Modinul Ahsan, Divisional Forest Officer and National Project Director, tells IPS there are currently 6 dolphin conservation teams that are operational “in the Sundarbans
and the teams are working voluntarily to create awareness among the communities so that they come forward to protect the freshwater dolphins”.

He explains that when dolphins are caught in the nets of fishermen in the Sundarbans’ rivers, the conservation teams immediately inform forest officials, who then rescue and release the dolphins.

The conservation teams were formed under the Expanding the Protected Area System to Incorporate Aquatic Systems Project with financial support from the United Nations Development Programme (UNDP) and the Global Environment Facility (GEF).

The Forest Department in collaboration with International Union for Conservation of Nature or IUCN Bangladesh is implementing the project, which is expected to be completed at the end of this year, Ahsan explains.

The Forest Department has also identified several dolphin hotspots in Sela-Supati rivers, Sibsa River, the estuarine area around Putney Island, Pasur River, Baleshawr Estuary, and the Pankhali confluence, covering 571 square kilometres.

“After introduction of the conservation teams, fishing declined by 70 percent in the dolphin sanctuaries and that is why the status of dolphin is good there,” IUCN Programme Coordinator ABM Sarwar Alam tells IPS. Since the implementation of the project the number of freshwater dolphins in the areas have increased.

“Dolphin conservation means fisheries conservation…the presence of dolphins in any river indicates that its ecosystem is good,” project manager Rezaul Karim Chowdhury tells IPS.

However, risks remain.

A dolphin spotted in the Sundarbans river, very near to the Gashiakhali Channel through which cargos ships sail. Credit: Rezaul Karim Chowdhury/IPS

 

Cargo ships and nets still kill

A large number of cargo ships travel through the Goshiakhali channel near Dhanmari sanctuary every day, posing a threat to the endangered dolphins that exist there.

Around 130 dolphins were killed in the riverine, coastal and marine waters of Bangladesh from January 2007 to April 2016 either from being trapped in fishing nets or through injury from ship propellers, unofficial data reveal.

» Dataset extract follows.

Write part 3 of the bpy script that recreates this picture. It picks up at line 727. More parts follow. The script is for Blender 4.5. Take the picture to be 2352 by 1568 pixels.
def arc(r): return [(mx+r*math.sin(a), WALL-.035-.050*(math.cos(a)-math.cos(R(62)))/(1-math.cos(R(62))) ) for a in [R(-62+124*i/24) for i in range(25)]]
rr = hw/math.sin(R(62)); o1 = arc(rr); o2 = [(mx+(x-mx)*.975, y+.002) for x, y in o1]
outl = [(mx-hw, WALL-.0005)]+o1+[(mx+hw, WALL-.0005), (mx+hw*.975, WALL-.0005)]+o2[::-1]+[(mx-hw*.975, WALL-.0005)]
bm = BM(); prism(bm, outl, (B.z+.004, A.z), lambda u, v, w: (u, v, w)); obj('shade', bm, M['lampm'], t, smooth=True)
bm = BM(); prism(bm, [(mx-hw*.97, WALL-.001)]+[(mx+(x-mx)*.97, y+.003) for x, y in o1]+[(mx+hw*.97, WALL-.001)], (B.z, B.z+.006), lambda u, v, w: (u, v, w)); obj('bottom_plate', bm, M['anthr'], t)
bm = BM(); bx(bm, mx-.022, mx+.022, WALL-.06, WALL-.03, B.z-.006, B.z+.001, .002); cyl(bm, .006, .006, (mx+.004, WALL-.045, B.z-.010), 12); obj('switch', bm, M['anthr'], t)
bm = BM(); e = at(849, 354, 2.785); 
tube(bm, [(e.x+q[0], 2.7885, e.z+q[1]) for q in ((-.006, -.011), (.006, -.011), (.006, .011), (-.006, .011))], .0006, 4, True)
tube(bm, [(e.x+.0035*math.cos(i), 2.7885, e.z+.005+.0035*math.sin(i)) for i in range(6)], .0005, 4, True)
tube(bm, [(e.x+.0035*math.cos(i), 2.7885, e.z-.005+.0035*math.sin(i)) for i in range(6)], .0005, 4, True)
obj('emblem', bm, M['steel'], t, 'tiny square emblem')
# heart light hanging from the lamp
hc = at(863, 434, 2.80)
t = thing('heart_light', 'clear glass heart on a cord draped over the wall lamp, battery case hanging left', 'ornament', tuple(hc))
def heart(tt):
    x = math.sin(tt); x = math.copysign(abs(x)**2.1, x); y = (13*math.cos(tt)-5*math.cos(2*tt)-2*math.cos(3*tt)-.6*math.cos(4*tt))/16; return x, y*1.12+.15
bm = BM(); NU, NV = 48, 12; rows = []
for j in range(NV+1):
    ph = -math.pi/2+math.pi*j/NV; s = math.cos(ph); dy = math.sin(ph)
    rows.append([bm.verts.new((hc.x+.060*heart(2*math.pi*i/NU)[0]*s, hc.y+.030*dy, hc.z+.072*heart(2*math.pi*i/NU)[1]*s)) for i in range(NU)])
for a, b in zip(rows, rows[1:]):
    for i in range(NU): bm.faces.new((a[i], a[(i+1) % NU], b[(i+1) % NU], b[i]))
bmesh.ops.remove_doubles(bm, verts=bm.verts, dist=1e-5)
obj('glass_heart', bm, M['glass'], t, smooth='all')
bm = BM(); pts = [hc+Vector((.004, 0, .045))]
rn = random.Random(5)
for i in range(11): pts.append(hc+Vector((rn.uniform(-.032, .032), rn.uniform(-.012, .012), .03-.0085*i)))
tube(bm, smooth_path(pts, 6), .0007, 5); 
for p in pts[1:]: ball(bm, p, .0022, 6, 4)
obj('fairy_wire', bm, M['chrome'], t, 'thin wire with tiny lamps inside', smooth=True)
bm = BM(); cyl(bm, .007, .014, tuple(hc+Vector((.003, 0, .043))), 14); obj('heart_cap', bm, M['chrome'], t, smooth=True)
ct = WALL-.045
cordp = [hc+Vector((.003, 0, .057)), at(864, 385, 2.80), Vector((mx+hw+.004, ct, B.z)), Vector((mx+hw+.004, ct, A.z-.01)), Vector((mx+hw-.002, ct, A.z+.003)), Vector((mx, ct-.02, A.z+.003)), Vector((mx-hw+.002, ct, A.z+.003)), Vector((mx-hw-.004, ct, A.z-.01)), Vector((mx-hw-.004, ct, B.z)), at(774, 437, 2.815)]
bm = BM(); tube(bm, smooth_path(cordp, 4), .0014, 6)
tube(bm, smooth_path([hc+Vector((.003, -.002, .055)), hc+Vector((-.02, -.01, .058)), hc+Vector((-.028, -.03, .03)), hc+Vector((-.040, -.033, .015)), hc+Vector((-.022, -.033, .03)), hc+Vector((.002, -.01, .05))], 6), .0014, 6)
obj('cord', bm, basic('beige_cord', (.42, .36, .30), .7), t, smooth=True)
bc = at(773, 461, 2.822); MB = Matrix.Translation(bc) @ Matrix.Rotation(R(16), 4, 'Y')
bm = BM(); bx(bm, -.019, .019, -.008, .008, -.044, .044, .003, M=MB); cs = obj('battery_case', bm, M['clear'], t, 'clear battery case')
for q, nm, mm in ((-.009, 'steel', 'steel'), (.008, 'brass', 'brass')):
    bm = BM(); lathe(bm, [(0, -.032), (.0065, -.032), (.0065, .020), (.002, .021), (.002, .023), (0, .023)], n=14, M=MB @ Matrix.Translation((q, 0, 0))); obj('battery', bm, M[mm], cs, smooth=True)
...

An official survey shows that 70 percent of dolphin deaths can be attributed to incidental killing by fishing nets, while 8 percent is attribute to poison fishing, 6 percent to the decline of fish and crustaceans, 6 percent to the decrease of freshwater flow and 5 percent to siltation —  an increased concentration of sediments in the water.

Chowdhury adds that a rapid decline in thae flow of Sundarbans rivers and indiscriminate industrialisation near the mangrove forest are also posing threat to the aquatic animals.

“Dolphins could be protected by controlling vessel movement in the Sundarbans and checking fishing nets there,” Alam says.

Until then Boyati and his team are working with other fisherfolk to educate them about the dangers of fishing in the protected areas.

Mrinal Mondal, another dolphin conservation team member, says if any fisher person is catch fish in the dolphin sanctuary or hotspot areas, the team members ask them to relocate, explaining how numerous dolphins die when trapped in fishing nets.

“Apart from conservation of aquatic animals, when any wildlife comes to their locality from the Sundarbans, they rescue it and release the animal to the forest,” Mondal tells IPS.